>>>

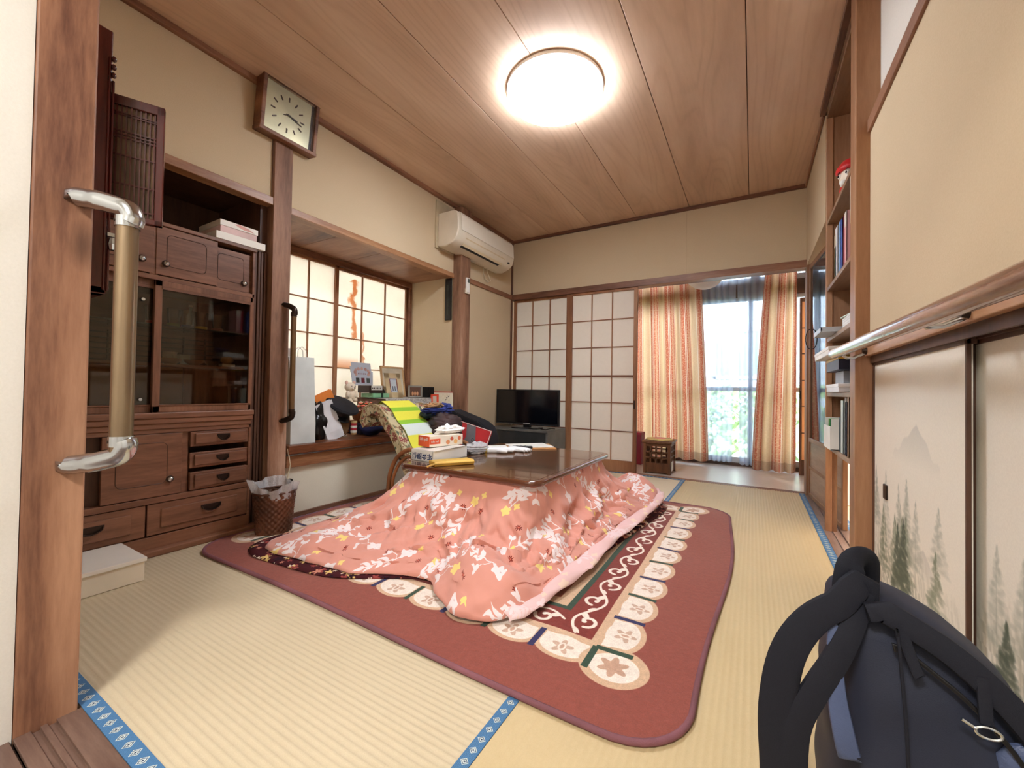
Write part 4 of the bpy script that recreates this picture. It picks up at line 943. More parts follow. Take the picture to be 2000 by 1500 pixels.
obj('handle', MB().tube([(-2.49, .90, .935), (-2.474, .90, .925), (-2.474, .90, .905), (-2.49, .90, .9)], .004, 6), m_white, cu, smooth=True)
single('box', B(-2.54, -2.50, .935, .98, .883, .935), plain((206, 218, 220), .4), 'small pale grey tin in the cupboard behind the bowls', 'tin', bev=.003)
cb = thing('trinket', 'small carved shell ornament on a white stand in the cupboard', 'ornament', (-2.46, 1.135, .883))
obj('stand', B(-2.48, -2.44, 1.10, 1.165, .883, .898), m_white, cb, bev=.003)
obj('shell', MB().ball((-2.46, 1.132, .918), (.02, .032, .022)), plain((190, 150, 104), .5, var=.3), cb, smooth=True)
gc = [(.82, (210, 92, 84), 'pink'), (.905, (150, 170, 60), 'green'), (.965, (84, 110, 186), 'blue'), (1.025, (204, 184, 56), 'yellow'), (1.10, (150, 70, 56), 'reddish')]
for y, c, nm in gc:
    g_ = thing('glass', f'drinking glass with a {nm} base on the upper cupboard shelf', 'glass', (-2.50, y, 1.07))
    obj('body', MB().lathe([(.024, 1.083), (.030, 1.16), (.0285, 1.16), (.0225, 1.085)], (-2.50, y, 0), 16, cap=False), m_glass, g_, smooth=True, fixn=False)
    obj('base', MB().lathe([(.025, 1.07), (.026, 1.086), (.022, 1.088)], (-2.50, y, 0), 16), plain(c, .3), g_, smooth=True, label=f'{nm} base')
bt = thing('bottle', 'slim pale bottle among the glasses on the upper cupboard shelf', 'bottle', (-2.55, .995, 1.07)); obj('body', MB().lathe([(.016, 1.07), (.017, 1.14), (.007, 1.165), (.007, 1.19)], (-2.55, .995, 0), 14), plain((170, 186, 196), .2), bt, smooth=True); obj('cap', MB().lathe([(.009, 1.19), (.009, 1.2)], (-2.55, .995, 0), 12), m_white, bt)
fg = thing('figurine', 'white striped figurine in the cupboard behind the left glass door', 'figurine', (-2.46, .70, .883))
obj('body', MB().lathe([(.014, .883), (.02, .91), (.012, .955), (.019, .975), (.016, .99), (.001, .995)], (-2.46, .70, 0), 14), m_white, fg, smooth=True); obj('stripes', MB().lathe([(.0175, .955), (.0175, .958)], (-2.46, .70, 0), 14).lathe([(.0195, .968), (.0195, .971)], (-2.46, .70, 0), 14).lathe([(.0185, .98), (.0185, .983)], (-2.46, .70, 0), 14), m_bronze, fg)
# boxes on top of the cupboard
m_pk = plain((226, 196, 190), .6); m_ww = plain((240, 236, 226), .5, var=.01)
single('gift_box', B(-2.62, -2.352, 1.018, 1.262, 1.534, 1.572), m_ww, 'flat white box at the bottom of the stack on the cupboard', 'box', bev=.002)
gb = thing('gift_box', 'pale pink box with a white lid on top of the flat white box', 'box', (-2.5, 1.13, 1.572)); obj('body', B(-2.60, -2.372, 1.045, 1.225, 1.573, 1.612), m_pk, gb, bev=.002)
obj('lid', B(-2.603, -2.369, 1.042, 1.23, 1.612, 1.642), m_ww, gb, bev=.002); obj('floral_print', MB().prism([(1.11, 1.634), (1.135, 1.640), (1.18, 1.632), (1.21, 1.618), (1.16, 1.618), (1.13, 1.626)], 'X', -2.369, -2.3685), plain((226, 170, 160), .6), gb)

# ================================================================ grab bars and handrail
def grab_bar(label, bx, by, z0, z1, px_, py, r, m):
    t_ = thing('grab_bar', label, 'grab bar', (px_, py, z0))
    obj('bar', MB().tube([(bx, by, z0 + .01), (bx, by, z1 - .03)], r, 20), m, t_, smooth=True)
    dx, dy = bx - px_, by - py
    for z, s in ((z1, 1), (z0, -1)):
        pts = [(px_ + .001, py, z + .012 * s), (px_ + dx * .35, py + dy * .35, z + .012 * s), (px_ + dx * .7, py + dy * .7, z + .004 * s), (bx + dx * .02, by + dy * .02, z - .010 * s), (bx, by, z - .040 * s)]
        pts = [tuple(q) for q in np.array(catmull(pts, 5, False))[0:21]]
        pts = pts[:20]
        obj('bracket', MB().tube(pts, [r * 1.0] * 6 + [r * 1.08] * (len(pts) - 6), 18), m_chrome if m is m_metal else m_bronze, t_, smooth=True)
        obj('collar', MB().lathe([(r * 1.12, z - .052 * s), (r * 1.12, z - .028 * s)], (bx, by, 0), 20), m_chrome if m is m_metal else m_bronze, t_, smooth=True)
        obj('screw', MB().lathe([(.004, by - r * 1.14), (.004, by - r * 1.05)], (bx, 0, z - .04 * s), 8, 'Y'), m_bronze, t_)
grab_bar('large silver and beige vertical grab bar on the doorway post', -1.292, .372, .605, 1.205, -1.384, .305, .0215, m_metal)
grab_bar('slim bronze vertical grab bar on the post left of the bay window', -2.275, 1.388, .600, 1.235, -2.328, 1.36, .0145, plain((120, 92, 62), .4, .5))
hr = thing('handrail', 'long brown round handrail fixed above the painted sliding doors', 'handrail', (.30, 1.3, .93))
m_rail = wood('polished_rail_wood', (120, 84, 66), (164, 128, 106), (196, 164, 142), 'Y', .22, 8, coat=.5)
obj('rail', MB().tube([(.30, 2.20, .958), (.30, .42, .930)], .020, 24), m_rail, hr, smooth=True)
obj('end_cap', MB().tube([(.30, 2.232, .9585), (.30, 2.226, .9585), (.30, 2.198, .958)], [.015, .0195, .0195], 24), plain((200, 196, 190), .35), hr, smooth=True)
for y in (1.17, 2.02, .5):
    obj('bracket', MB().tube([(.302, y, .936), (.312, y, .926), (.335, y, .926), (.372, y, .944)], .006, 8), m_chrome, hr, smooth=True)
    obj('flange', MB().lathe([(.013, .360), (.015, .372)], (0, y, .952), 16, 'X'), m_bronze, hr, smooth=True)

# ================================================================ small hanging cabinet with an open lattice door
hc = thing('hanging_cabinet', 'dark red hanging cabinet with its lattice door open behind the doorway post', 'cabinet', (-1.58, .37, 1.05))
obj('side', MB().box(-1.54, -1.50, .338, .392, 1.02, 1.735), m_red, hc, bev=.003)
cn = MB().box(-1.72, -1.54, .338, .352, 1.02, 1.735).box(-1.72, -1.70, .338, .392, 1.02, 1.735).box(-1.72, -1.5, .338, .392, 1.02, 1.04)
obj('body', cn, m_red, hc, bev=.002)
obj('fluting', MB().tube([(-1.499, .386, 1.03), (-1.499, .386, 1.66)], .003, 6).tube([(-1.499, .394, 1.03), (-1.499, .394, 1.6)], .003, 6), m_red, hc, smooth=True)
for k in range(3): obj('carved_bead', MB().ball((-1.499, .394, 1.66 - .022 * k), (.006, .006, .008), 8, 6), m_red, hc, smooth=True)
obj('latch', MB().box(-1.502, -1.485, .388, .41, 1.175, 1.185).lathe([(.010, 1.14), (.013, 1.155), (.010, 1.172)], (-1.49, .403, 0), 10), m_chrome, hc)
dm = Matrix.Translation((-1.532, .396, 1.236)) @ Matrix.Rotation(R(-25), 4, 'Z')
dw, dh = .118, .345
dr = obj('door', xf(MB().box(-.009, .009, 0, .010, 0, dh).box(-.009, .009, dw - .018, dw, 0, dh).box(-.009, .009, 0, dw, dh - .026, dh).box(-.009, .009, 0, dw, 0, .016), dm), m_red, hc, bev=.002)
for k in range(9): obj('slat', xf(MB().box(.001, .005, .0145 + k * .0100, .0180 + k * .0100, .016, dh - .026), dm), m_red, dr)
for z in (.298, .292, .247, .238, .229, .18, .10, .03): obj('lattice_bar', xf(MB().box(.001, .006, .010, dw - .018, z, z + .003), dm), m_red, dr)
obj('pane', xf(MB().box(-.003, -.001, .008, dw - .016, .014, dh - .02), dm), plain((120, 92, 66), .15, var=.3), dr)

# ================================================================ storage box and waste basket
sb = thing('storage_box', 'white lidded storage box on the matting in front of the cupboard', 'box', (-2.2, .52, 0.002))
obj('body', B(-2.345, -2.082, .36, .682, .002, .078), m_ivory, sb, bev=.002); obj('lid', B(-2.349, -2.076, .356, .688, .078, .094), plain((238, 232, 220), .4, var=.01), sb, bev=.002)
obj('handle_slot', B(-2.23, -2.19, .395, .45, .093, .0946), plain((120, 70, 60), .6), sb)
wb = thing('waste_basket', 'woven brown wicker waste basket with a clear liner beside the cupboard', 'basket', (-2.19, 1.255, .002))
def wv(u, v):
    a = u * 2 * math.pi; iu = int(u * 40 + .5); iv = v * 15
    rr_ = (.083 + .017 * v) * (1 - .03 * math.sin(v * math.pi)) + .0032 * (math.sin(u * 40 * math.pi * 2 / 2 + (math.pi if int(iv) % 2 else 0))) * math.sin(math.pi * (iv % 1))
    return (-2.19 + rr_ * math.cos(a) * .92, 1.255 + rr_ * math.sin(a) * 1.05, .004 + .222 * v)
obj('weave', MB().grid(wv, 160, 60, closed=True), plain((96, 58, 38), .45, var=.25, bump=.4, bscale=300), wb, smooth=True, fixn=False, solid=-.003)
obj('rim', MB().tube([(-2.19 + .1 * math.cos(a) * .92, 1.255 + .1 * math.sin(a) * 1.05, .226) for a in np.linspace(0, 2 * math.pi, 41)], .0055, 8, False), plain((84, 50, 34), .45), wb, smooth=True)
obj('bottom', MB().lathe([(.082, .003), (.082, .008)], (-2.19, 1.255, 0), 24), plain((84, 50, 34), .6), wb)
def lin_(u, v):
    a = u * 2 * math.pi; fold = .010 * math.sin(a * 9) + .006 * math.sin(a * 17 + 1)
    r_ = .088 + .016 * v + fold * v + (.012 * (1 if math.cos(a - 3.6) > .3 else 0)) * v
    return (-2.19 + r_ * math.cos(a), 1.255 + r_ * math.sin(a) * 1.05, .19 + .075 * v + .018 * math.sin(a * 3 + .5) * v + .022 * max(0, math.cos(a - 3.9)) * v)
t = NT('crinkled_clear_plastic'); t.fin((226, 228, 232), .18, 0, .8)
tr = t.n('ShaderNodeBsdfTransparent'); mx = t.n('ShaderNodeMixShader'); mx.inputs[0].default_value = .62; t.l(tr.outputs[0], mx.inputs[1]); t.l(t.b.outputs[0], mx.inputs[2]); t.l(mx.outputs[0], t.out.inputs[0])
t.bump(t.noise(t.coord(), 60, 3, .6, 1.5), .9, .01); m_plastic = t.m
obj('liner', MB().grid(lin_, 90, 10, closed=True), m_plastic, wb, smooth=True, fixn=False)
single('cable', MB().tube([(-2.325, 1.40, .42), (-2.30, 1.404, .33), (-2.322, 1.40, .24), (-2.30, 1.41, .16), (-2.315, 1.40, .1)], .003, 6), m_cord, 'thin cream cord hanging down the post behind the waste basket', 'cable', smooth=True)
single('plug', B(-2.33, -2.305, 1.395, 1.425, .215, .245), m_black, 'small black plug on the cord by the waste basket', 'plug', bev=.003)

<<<
>>>

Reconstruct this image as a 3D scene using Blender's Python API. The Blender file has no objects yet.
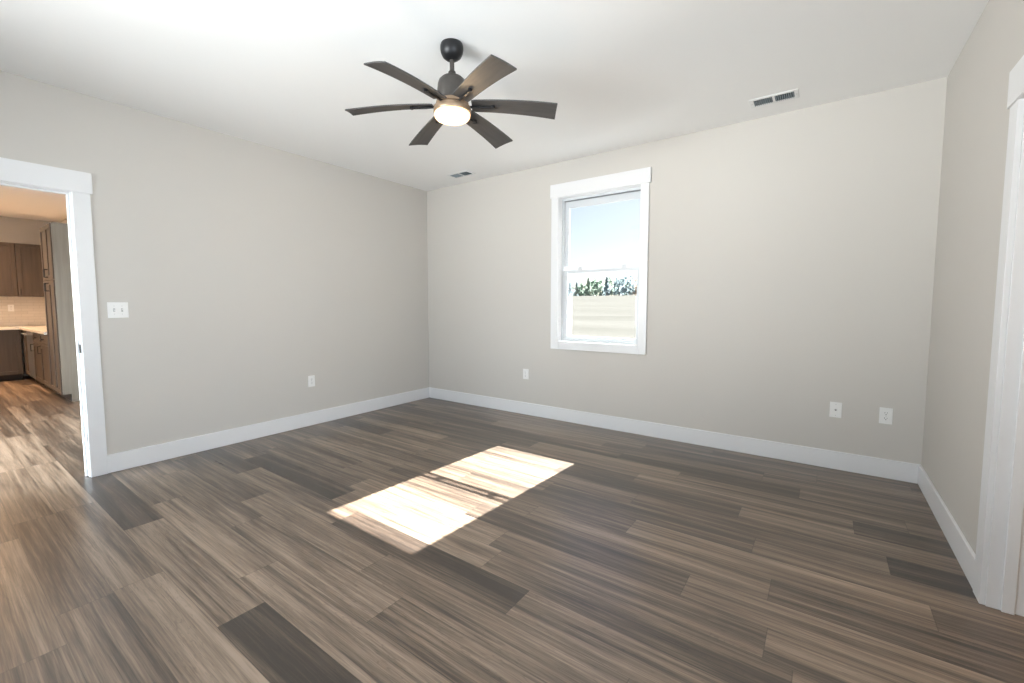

<<<

* _To be done_
Each line that holds the word "this" is to be copied.

* _Task result_
Write part 4 of the bpy script that recreates this picture. It picks up at line 943. More parts follow. Take the picture to be 2000 by 1500 pixels.
Reconstruct this image as a 3D scene using Blender's Python API. The Blender file has no objects yet.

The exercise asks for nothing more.